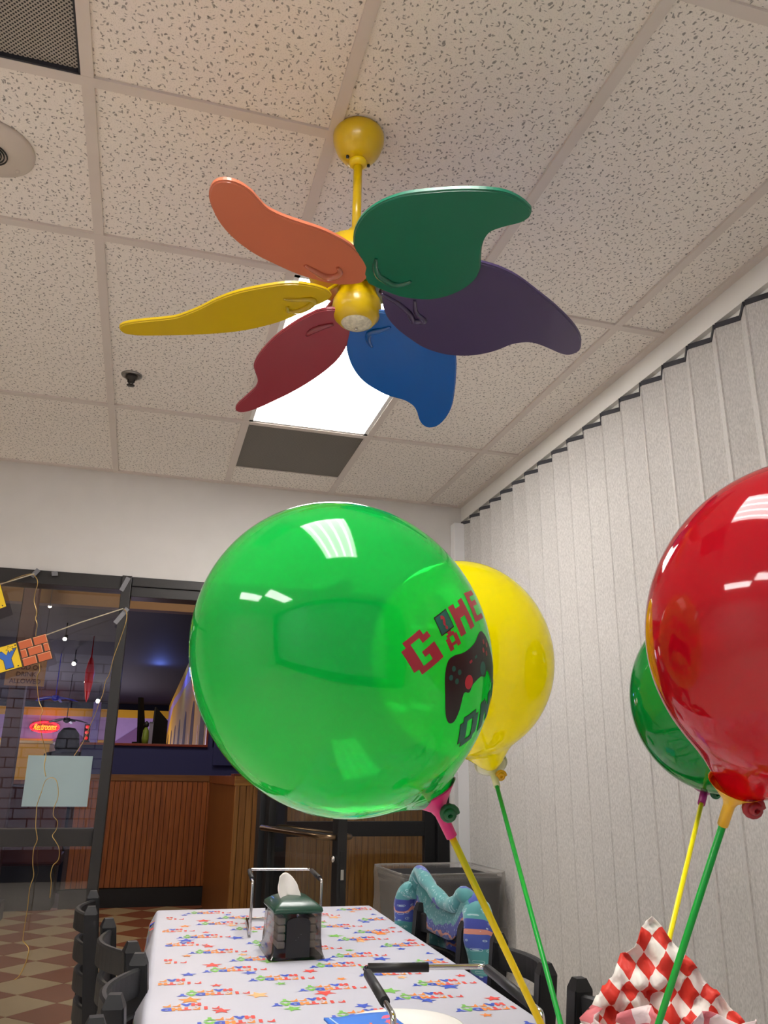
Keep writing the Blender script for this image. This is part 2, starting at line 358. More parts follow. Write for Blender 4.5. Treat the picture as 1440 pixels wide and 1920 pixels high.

══════════════════════════════

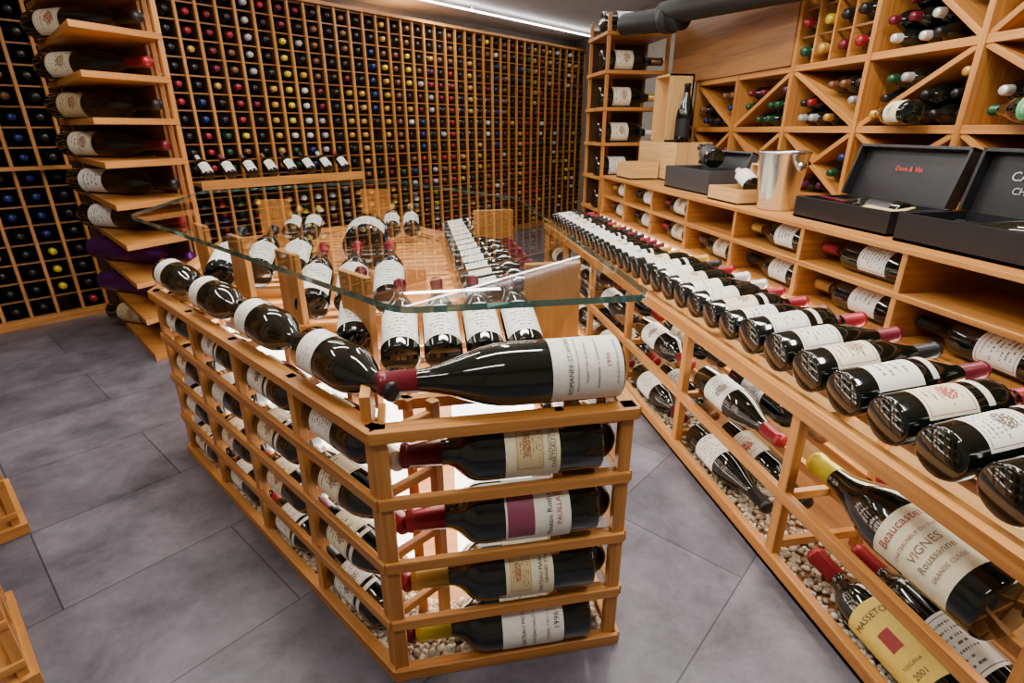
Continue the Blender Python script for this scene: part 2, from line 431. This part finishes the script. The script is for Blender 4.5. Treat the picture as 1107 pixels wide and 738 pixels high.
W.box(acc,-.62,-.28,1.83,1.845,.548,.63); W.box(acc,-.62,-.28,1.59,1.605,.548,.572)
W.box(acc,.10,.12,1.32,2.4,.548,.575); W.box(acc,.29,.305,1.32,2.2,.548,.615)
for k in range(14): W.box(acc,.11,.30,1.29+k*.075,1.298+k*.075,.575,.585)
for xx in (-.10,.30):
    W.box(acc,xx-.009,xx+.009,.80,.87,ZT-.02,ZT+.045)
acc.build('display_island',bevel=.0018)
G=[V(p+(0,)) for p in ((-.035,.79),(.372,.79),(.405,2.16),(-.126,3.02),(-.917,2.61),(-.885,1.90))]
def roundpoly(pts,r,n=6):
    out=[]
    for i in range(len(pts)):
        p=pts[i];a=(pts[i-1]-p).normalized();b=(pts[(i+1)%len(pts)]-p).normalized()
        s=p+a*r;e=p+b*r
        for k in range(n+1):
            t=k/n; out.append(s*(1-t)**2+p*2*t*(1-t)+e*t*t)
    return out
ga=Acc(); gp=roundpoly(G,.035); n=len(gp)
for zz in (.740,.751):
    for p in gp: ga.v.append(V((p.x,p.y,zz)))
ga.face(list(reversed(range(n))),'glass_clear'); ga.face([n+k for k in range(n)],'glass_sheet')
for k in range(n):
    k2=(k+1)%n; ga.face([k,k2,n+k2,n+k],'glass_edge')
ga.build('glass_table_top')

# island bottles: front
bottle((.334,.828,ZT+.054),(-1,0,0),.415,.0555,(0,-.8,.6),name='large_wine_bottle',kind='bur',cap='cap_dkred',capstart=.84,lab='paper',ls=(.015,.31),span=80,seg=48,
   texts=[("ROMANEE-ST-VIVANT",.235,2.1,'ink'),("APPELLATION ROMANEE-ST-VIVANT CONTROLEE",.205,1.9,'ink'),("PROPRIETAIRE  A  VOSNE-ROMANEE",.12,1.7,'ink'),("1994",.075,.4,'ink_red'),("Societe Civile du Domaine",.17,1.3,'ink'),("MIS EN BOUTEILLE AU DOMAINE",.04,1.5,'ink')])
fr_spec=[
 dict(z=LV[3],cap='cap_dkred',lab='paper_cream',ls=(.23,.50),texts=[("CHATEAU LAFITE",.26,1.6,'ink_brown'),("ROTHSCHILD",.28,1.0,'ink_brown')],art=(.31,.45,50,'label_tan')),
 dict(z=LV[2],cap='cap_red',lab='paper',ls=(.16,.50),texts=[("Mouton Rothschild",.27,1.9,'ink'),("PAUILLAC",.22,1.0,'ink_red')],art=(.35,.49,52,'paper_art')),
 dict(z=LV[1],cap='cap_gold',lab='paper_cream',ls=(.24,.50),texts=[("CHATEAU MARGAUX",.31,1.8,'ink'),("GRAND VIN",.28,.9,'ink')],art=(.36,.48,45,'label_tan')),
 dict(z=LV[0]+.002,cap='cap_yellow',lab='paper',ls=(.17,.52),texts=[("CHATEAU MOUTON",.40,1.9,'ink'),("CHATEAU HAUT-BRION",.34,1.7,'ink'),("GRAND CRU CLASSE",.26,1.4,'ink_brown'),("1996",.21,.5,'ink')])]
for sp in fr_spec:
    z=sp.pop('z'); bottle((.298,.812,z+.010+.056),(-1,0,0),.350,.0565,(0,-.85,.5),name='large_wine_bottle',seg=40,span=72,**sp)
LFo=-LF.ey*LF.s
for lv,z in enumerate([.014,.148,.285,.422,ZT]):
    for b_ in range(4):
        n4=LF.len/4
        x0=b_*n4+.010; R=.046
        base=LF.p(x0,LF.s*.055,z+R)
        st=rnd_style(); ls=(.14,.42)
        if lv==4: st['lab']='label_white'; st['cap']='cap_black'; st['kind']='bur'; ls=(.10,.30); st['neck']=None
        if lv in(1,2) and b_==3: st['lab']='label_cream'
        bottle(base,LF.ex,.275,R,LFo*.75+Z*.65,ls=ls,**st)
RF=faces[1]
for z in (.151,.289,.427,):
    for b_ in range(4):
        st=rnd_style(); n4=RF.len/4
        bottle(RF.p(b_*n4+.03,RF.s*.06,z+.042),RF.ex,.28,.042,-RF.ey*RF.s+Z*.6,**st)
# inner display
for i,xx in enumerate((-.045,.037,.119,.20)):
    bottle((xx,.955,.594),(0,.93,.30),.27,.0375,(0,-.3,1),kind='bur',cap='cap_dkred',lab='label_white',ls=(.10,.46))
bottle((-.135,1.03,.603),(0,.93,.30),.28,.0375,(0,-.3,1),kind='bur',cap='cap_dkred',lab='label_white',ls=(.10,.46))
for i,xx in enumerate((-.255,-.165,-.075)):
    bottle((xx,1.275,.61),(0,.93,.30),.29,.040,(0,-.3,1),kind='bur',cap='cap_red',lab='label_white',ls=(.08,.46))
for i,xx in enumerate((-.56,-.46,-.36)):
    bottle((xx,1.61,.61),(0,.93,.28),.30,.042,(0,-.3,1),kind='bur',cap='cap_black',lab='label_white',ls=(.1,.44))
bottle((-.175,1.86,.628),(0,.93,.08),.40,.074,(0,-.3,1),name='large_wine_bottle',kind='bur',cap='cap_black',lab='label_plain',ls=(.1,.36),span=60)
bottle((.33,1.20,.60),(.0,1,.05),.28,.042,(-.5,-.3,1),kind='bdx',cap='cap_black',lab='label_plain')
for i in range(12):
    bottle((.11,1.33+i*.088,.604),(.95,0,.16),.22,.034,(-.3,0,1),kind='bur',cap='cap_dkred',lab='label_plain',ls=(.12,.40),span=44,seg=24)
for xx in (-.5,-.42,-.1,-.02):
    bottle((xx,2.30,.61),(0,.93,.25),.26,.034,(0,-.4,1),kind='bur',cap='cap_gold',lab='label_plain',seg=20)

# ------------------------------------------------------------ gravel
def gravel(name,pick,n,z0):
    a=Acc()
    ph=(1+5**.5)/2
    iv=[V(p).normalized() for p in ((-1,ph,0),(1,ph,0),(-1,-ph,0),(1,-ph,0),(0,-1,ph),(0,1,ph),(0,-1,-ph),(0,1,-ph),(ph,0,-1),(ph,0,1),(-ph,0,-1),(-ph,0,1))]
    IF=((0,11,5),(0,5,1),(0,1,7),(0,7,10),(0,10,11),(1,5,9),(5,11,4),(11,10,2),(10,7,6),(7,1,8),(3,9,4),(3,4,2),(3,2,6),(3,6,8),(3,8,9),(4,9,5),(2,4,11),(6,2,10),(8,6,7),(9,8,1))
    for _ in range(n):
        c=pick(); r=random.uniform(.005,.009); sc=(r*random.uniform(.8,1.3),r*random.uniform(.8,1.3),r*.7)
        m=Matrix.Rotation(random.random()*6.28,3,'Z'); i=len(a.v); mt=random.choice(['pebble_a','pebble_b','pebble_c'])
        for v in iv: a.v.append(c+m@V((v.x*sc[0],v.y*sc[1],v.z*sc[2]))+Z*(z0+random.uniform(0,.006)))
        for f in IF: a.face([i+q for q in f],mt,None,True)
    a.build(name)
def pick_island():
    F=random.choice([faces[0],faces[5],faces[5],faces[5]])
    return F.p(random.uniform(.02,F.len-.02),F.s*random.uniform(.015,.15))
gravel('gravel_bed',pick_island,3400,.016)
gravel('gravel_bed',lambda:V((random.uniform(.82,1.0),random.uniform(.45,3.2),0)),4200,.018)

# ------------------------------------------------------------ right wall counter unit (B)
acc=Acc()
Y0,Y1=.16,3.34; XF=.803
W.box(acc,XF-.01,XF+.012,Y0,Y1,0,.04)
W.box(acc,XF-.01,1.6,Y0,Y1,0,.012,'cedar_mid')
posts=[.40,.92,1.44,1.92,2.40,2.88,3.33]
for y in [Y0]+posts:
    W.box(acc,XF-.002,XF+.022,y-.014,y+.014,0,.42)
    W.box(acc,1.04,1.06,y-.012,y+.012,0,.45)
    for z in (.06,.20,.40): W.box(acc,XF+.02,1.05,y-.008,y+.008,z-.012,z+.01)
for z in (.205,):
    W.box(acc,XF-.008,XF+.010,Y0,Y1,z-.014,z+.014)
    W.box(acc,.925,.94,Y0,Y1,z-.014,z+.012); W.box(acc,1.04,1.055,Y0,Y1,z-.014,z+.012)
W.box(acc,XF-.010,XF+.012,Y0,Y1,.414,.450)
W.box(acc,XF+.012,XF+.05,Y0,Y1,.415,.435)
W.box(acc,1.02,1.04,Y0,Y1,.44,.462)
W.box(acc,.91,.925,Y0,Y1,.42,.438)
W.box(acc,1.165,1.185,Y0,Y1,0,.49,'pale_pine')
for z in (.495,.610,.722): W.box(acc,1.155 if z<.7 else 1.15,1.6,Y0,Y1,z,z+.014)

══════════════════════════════

* **JOB**
Give again the run of lines that opens at the line with "Continue the Blender" and closes at the line with "ga.build('glass_table_top')", exactly, and only that run.

* **RIGHT ANSWER**
Continue the Blender Python script for this scene: part 2, from line 431. This part finishes the script. The script is for Blender 4.5. Treat the picture as 1107 pixels wide and 738 pixels high.
W.box(acc,-.62,-.28,1.83,1.845,.548,.63); W.box(acc,-.62,-.28,1.59,1.605,.548,.572)
W.box(acc,.10,.12,1.32,2.4,.548,.575); W.box(acc,.29,.305,1.32,2.2,.548,.615)
for k in range(14): W.box(acc,.11,.30,1.29+k*.075,1.298+k*.075,.575,.585)
for xx in (-.10,.30):
    W.box(acc,xx-.009,xx+.009,.80,.87,ZT-.02,ZT+.045)
acc.build('display_island',bevel=.0018)
G=[V(p+(0,)) for p in ((-.035,.79),(.372,.79),(.405,2.16),(-.126,3.02),(-.917,2.61),(-.885,1.90))]
def roundpoly(pts,r,n=6):
    out=[]
    for i in range(len(pts)):
        p=pts[i];a=(pts[i-1]-p).normalized();b=(pts[(i+1)%len(pts)]-p).normalized()
        s=p+a*r;e=p+b*r
        for k in range(n+1):
            t=k/n; out.append(s*(1-t)**2+p*2*t*(1-t)+e*t*t)
    return out
ga=Acc(); gp=roundpoly(G,.035); n=len(gp)
for zz in (.740,.751):
    for p in gp: ga.v.append(V((p.x,p.y,zz)))
ga.face(list(reversed(range(n))),'glass_clear'); ga.face([n+k for k in range(n)],'glass_sheet')
for k in range(n):
    k2=(k+1)%n; ga.face([k,k2,n+k2,n+k],'glass_edge')
ga.build('glass_table_top')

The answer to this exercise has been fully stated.